*Task brief:*
From the records below, extract only the lines running from the line with "Continue the Blender" to the line with "a = k * 2 * PI", both lines included, reproducing them exactly.

*Exercise materials:*

+---+

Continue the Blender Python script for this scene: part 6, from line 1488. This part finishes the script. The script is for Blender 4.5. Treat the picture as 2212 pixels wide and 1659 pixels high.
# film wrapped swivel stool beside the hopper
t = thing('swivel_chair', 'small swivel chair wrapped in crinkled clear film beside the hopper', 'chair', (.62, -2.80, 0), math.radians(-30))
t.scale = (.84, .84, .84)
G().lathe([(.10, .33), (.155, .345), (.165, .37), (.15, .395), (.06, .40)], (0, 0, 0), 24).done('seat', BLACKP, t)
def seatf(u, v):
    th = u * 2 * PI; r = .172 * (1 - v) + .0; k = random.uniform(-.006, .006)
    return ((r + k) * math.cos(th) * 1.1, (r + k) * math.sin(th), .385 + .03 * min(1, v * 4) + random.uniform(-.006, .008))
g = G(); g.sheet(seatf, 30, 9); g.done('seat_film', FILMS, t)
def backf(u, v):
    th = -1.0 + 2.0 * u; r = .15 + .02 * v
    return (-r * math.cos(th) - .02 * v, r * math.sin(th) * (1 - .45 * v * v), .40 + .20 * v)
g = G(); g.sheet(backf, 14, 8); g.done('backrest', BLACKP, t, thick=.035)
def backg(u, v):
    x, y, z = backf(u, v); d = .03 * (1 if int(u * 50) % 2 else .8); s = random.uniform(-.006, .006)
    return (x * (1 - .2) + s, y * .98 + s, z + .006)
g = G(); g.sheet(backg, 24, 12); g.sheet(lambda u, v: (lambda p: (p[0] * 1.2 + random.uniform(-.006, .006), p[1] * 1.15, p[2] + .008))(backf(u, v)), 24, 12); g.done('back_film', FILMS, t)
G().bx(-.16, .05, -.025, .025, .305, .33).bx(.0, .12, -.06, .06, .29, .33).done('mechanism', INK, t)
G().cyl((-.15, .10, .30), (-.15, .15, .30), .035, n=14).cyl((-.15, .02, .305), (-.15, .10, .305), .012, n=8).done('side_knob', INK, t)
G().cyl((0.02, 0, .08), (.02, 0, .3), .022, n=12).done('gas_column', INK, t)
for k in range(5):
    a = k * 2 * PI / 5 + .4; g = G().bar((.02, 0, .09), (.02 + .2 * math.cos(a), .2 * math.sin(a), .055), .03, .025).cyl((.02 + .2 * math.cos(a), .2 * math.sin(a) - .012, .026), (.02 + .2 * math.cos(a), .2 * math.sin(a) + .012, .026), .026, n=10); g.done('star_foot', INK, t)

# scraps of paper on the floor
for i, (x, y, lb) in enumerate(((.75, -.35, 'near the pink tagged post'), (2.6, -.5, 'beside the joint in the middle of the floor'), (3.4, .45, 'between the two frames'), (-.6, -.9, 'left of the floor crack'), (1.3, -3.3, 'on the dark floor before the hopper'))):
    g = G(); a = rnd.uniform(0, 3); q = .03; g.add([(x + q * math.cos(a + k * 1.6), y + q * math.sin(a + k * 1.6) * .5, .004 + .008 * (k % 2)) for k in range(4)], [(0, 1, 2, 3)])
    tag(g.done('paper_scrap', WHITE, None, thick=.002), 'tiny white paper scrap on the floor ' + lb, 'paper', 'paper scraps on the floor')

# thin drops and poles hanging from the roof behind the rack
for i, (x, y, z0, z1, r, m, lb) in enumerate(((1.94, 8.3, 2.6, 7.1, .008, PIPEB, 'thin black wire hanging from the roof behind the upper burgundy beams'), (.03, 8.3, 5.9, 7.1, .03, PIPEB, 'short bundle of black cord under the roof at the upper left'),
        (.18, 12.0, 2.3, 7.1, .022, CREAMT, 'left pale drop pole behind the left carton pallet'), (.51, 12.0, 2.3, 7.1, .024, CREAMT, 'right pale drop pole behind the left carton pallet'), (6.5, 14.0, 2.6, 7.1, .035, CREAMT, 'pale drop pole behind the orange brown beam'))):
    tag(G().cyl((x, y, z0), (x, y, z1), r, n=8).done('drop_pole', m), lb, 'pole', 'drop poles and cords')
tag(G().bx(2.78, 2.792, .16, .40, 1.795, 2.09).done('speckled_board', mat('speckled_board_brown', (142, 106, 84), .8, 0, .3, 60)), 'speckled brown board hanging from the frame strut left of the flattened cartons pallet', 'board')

+---+

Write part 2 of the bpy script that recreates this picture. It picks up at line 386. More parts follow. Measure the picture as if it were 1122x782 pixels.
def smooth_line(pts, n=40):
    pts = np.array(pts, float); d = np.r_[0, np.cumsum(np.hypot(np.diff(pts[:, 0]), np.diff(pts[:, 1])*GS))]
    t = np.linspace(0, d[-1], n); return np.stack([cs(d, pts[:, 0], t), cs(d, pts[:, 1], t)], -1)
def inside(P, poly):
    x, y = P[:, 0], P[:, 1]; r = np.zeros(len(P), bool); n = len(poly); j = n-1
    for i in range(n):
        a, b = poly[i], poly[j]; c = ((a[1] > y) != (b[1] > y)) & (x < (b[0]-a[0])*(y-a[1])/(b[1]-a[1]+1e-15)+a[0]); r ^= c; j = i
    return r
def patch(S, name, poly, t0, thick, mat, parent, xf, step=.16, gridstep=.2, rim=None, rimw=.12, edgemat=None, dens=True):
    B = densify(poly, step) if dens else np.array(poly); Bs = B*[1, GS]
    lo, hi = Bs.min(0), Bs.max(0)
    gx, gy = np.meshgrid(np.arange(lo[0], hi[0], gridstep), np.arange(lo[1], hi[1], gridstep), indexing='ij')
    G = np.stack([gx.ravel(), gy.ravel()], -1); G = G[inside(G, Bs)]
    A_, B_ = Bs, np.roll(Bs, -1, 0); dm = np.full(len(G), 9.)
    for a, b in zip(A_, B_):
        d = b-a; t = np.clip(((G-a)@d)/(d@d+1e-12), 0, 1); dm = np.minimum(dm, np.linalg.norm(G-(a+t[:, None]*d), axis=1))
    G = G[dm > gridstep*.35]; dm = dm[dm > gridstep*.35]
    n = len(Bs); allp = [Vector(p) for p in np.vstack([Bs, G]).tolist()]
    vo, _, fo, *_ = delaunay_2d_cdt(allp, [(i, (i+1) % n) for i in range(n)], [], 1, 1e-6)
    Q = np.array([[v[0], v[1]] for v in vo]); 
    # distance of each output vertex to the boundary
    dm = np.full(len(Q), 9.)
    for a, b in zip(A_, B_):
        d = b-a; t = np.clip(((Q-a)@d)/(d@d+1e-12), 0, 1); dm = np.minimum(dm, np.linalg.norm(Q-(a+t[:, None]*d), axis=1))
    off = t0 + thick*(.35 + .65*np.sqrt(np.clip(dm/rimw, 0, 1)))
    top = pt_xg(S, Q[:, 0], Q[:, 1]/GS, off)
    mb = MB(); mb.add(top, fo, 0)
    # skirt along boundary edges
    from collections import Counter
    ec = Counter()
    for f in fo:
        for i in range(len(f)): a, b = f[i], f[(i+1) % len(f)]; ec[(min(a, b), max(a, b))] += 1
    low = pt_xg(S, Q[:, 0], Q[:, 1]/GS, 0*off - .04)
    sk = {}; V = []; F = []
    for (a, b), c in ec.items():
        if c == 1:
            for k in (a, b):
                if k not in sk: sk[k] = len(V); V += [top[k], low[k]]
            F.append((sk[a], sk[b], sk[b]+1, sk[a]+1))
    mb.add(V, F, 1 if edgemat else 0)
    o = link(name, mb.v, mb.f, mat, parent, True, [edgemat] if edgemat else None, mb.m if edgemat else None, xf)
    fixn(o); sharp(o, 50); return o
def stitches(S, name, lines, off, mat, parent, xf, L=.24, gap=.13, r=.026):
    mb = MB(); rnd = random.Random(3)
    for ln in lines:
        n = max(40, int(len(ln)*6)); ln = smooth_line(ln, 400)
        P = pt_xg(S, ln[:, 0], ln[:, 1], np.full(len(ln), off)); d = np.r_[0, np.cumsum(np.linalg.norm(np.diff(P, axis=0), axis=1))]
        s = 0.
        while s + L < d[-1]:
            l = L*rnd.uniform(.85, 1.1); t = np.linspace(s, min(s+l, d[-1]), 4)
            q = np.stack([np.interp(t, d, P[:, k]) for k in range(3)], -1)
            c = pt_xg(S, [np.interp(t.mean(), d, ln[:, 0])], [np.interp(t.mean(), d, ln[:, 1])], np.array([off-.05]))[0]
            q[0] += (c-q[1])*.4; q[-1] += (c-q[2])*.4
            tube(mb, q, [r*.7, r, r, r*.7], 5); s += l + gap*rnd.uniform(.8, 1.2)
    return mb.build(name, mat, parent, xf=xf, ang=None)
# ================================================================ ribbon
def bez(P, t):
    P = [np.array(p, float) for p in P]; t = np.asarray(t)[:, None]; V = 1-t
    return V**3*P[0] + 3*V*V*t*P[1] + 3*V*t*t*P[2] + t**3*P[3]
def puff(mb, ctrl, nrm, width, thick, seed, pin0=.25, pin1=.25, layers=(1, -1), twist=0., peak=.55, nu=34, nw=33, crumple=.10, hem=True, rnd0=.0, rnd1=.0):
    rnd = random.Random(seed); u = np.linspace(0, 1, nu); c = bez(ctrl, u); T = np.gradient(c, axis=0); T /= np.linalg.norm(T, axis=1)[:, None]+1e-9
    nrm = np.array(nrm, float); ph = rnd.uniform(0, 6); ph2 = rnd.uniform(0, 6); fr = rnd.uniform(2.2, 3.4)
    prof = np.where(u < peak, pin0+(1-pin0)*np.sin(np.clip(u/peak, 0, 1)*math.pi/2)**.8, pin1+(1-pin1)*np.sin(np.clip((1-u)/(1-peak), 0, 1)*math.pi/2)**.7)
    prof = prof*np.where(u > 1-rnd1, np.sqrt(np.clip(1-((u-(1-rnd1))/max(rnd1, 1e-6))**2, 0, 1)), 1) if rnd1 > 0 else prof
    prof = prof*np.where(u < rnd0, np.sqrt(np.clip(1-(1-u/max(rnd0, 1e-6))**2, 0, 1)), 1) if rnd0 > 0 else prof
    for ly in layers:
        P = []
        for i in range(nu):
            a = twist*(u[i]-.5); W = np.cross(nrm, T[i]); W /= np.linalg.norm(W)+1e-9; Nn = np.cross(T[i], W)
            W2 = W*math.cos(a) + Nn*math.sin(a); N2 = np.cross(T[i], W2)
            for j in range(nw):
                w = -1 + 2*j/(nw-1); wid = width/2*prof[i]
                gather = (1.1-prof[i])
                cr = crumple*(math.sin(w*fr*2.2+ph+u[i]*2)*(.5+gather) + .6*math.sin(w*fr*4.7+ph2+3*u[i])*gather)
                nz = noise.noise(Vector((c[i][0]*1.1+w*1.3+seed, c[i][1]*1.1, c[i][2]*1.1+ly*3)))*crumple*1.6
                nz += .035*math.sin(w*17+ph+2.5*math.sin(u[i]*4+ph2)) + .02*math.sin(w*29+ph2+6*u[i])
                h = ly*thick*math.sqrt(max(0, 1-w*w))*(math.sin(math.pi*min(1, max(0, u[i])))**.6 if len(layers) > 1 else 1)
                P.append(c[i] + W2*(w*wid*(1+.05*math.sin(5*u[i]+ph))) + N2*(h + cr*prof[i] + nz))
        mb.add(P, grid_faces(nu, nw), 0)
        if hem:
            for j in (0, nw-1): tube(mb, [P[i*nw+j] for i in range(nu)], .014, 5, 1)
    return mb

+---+

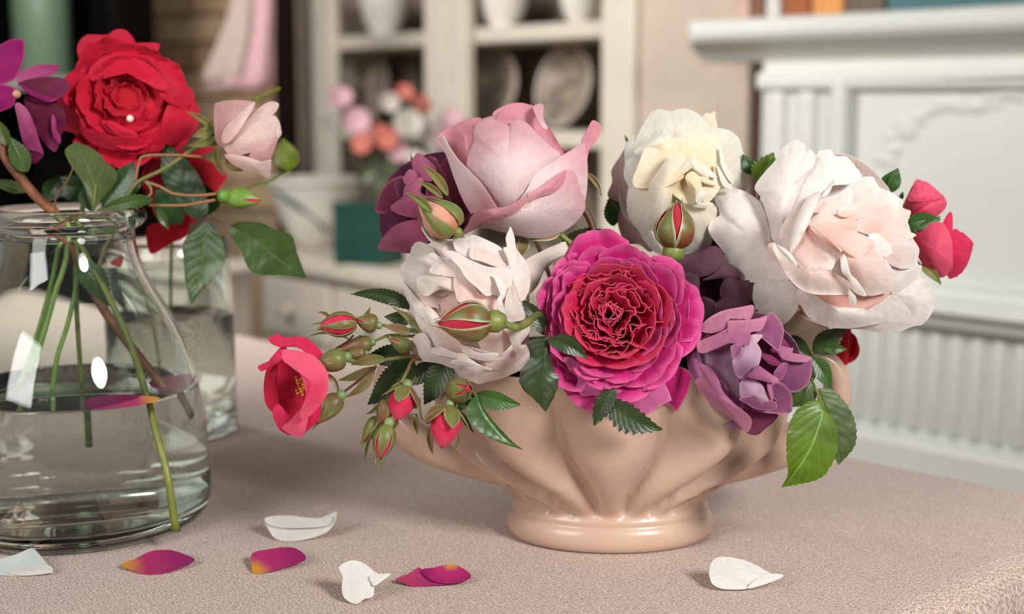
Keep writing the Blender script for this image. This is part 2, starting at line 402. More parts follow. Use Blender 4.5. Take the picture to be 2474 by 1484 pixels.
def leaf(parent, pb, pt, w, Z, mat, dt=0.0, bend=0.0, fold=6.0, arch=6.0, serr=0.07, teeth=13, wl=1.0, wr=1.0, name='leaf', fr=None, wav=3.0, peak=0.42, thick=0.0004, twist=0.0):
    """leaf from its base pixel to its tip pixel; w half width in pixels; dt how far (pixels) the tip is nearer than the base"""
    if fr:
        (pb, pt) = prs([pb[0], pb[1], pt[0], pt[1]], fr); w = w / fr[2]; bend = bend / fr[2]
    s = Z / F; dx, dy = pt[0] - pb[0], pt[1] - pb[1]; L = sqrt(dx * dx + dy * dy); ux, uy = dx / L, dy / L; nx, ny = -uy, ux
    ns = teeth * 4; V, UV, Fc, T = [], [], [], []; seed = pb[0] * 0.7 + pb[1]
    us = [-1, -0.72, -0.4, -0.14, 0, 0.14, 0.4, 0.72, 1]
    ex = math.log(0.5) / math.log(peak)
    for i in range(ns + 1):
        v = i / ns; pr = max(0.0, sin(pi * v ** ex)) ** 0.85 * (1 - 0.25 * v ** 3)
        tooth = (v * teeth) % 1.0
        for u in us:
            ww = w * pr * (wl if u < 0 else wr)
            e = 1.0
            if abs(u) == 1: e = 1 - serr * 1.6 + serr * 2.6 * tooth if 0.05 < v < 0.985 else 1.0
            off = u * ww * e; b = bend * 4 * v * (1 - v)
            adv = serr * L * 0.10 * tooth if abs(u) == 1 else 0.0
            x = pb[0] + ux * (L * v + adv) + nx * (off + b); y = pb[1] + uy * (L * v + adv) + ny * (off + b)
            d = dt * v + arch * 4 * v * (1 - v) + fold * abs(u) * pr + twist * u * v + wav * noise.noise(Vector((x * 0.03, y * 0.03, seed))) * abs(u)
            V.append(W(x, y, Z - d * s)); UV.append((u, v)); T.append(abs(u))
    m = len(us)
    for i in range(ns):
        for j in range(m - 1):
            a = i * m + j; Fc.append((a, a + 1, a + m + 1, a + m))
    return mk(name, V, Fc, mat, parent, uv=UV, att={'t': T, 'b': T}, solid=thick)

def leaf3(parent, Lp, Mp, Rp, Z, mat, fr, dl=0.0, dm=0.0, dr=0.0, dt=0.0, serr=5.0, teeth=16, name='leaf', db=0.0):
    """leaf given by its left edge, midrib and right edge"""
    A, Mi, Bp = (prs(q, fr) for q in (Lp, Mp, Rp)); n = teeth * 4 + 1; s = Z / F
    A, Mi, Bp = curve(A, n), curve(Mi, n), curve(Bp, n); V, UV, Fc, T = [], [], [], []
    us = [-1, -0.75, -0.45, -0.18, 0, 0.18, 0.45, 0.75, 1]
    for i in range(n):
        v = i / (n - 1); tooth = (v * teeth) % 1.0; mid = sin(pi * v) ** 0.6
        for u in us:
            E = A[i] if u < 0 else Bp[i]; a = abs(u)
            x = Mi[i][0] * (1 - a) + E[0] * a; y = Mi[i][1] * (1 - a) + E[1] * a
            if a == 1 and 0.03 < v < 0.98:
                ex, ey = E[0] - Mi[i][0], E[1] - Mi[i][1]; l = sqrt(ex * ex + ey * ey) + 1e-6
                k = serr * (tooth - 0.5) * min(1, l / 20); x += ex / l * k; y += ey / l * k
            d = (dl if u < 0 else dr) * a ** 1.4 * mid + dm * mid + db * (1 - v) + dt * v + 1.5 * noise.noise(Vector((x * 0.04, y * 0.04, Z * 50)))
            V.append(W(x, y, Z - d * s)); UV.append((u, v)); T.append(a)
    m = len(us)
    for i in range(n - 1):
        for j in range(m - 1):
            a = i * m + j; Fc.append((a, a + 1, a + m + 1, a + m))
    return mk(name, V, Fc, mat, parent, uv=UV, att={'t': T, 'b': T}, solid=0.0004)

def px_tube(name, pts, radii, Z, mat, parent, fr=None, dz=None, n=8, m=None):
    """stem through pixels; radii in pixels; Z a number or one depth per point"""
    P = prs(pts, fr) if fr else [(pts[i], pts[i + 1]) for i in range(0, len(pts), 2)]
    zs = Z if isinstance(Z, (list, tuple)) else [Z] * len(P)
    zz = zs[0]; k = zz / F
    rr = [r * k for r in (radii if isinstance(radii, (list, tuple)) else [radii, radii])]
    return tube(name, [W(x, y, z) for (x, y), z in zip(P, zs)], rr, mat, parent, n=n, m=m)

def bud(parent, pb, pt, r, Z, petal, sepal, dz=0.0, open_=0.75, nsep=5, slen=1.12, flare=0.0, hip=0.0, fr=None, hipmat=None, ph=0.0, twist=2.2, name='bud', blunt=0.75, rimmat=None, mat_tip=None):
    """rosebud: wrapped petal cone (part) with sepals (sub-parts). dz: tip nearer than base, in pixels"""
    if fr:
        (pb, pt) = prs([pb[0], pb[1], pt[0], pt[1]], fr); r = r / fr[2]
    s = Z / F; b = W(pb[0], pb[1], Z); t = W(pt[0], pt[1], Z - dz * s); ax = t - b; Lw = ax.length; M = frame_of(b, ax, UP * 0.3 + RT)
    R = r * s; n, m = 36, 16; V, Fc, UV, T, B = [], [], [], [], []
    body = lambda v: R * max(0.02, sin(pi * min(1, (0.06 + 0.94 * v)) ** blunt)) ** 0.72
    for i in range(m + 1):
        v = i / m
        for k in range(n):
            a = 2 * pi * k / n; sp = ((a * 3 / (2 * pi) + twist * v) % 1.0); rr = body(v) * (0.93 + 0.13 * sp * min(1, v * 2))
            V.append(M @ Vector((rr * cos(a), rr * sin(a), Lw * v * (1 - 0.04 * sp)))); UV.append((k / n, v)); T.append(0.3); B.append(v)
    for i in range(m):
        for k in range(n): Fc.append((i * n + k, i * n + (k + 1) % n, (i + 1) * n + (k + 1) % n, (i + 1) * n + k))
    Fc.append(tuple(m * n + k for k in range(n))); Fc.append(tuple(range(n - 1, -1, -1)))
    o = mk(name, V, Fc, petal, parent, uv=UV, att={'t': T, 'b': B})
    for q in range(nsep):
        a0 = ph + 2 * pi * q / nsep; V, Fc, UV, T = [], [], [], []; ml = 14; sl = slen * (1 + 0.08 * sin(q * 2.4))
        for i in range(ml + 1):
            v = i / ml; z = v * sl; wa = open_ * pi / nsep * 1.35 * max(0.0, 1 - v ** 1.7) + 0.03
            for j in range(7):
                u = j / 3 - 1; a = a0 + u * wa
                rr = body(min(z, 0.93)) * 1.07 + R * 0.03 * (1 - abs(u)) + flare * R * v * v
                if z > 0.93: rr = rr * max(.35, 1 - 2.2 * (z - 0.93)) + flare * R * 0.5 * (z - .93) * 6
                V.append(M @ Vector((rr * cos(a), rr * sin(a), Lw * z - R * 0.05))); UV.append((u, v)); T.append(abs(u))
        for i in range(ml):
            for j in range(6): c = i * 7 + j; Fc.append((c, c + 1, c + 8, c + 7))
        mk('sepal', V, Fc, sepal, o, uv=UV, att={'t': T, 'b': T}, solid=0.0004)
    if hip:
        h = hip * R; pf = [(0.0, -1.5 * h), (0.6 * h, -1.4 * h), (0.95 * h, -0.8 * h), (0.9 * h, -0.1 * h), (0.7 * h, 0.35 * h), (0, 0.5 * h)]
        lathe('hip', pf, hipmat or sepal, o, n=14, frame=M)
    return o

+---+

*The answer:*
Continue the Blender Python script for this scene: part 6, from line 1488. This part finishes the script. The script is for Blender 4.5. Treat the picture as 2212 pixels wide and 1659 pixels high.
# film wrapped swivel stool beside the hopper
t = thing('swivel_chair', 'small swivel chair wrapped in crinkled clear film beside the hopper', 'chair', (.62, -2.80, 0), math.radians(-30))
t.scale = (.84, .84, .84)
G().lathe([(.10, .33), (.155, .345), (.165, .37), (.15, .395), (.06, .40)], (0, 0, 0), 24).done('seat', BLACKP, t)
def seatf(u, v):
    th = u * 2 * PI; r = .172 * (1 - v) + .0; k = random.uniform(-.006, .006)
    return ((r + k) * math.cos(th) * 1.1, (r + k) * math.sin(th), .385 + .03 * min(1, v * 4) + random.uniform(-.006, .008))
g = G(); g.sheet(seatf, 30, 9); g.done('seat_film', FILMS, t)
def backf(u, v):
    th = -1.0 + 2.0 * u; r = .15 + .02 * v
    return (-r * math.cos(th) - .02 * v, r * math.sin(th) * (1 - .45 * v * v), .40 + .20 * v)
g = G(); g.sheet(backf, 14, 8); g.done('backrest', BLACKP, t, thick=.035)
def backg(u, v):
    x, y, z = backf(u, v); d = .03 * (1 if int(u * 50) % 2 else .8); s = random.uniform(-.006, .006)
    return (x * (1 - .2) + s, y * .98 + s, z + .006)
g = G(); g.sheet(backg, 24, 12); g.sheet(lambda u, v: (lambda p: (p[0] * 1.2 + random.uniform(-.006, .006), p[1] * 1.15, p[2] + .008))(backf(u, v)), 24, 12); g.done('back_film', FILMS, t)
G().bx(-.16, .05, -.025, .025, .305, .33).bx(.0, .12, -.06, .06, .29, .33).done('mechanism', INK, t)
G().cyl((-.15, .10, .30), (-.15, .15, .30), .035, n=14).cyl((-.15, .02, .305), (-.15, .10, .305), .012, n=8).done('side_knob', INK, t)
G().cyl((0.02, 0, .08), (.02, 0, .3), .022, n=12).done('gas_column', INK, t)
for k in range(5):
    a = k * 2 * PI / 5 + .4; g = G().bar((.02, 0, .09), (.02 + .2 * math.cos(a), .2 * math.sin(a), .055), .03, .025).cyl((.02 + .2 * math.cos(a), .2 * math.sin(a) - .012, .026), (.02 + .2 * math.cos(a), .2 * math.sin(a) + .012, .026), .026, n=10); g.done('star_foot', INK, t)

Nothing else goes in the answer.